**Short problem**
Strip the pictures and reproduce the rest of the listing exactly.

[Scenes as source code]

----------------

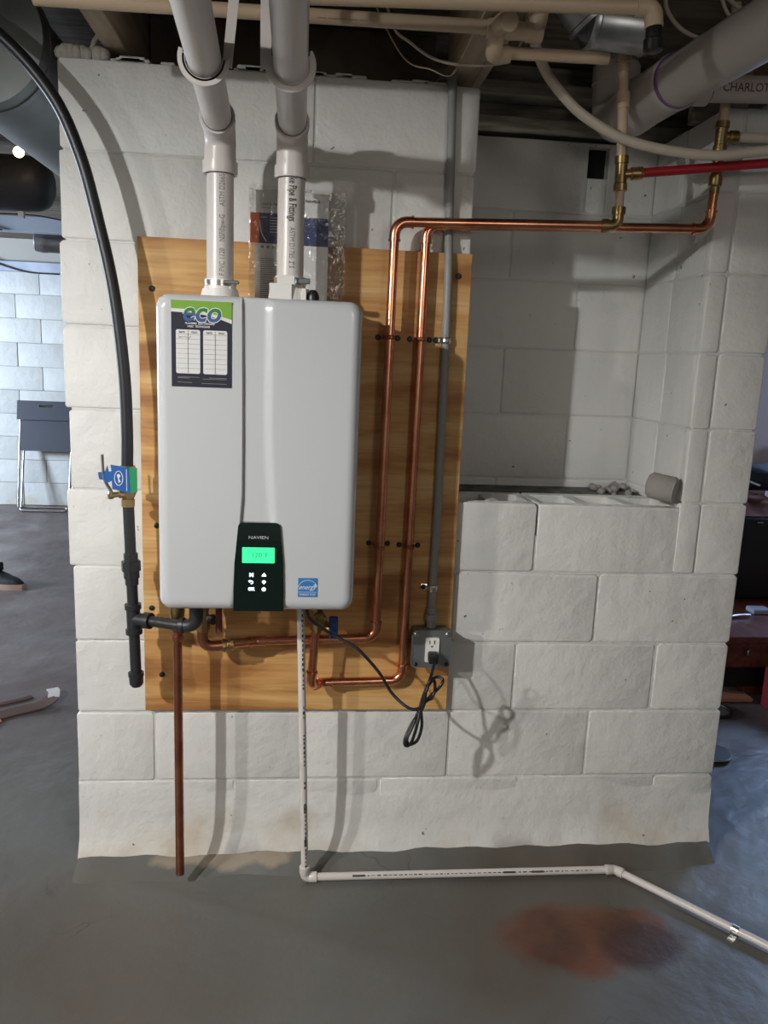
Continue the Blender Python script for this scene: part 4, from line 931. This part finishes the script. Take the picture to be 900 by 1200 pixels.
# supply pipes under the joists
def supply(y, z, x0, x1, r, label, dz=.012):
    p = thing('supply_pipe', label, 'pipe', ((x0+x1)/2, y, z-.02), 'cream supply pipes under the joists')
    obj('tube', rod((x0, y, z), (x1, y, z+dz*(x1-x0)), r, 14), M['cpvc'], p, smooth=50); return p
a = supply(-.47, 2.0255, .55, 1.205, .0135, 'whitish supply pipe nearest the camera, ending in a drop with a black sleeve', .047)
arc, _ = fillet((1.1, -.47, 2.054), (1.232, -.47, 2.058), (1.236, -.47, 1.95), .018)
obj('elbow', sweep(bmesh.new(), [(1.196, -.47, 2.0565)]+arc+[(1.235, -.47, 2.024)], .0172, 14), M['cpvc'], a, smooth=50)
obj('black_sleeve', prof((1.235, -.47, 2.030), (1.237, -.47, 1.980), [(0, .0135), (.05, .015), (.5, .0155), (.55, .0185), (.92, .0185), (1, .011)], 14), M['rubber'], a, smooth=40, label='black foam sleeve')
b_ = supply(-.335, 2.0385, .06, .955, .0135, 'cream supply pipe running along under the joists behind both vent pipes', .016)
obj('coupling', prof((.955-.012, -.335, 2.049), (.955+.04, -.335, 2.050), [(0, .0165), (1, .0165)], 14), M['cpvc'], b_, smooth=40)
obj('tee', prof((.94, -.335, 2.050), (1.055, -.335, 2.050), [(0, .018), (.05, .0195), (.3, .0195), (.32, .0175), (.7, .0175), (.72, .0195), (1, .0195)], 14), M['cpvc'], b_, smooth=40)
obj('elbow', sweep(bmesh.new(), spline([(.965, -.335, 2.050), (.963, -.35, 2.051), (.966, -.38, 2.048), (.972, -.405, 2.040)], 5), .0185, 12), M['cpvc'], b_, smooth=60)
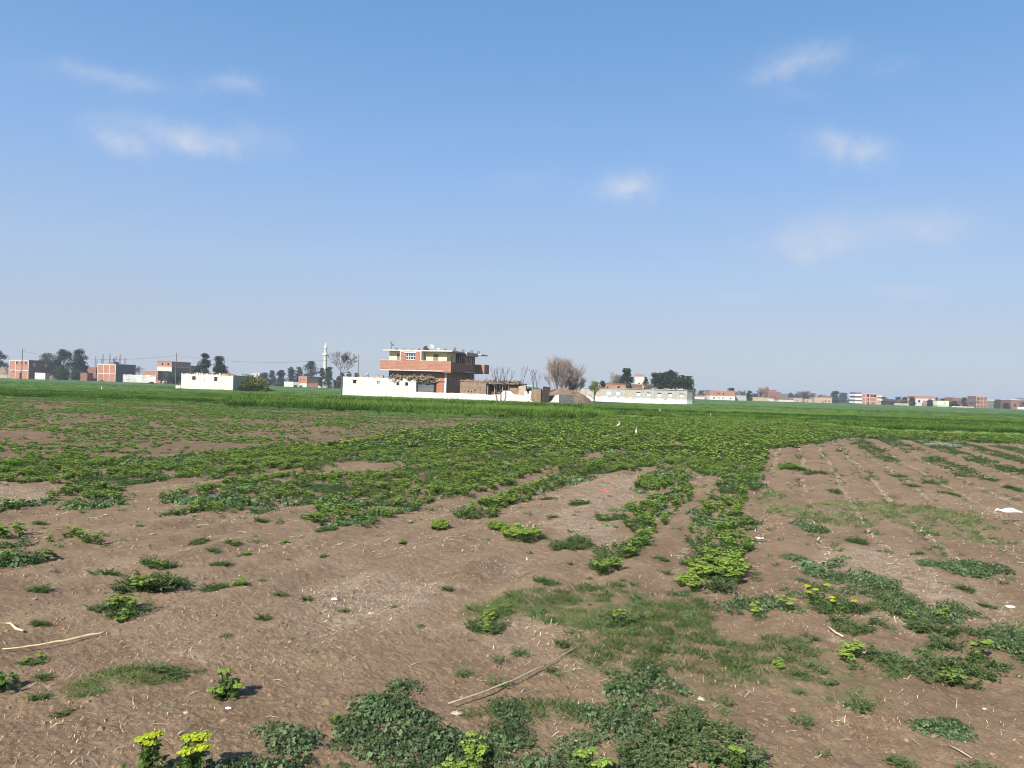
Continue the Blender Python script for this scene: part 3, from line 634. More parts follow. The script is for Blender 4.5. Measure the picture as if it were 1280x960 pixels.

----------------

**Correct answer**
Continue the Blender Python script for this scene: part 4, from line 931. This part finishes the script. Take the picture to be 900 by 1200 pixels.
# supply pipes under the joists
def supply(y, z, x0, x1, r, label, dz=.012):
    p = thing('supply_pipe', label, 'pipe', ((x0+x1)/2, y, z-.02), 'cream supply pipes under the joists')
    obj('tube', rod((x0, y, z), (x1, y, z+dz*(x1-x0)), r, 14), M['cpvc'], p, smooth=50); return p
a = supply(-.47, 2.0255, .55, 1.205, .0135, 'whitish supply pipe nearest the camera, ending in a drop with a black sleeve', .047)
arc, _ = fillet((1.1, -.47, 2.054), (1.232, -.47, 2.058), (1.236, -.47, 1.95), .018)
obj('elbow', sweep(bmesh.new(), [(1.196, -.47, 2.0565)]+arc+[(1.235, -.47, 2.024)], .0172, 14), M['cpvc'], a, smooth=50)
obj('black_sleeve', prof((1.235, -.47, 2.030), (1.237, -.47, 1.980), [(0, .0135), (.05, .015), (.5, .0155), (.55, .0185), (.92, .0185), (1, .011)], 14), M['rubber'], a, smooth=40, label='black foam sleeve')
b_ = supply(-.335, 2.0385, .06, .955, .0135, 'cream supply pipe running along under the joists behind both vent pipes', .016)
obj('coupling', prof((.955-.012, -.335, 2.049), (.955+.04, -.335, 2.050), [(0, .0165), (1, .0165)], 14), M['cpvc'], b_, smooth=40)
obj('tee', prof((.94, -.335, 2.050), (1.055, -.335, 2.050), [(0, .018), (.05, .0195), (.3, .0195), (.32, .0175), (.7, .0175), (.72, .0195), (1, .0195)], 14), M['cpvc'], b_, smooth=40)
obj('elbow', sweep(bmesh.new(), spline([(.965, -.335, 2.050), (.963, -.35, 2.051), (.966, -.38, 2.048), (.972, -.405, 2.040)], 5), .0185, 12), M['cpvc'], b_, smooth=60)
Continue the Blender Python script for this scene: part 3, from line 634. More parts follow. The script is for Blender 4.5. Measure the picture as if it were 1280x960 pixels.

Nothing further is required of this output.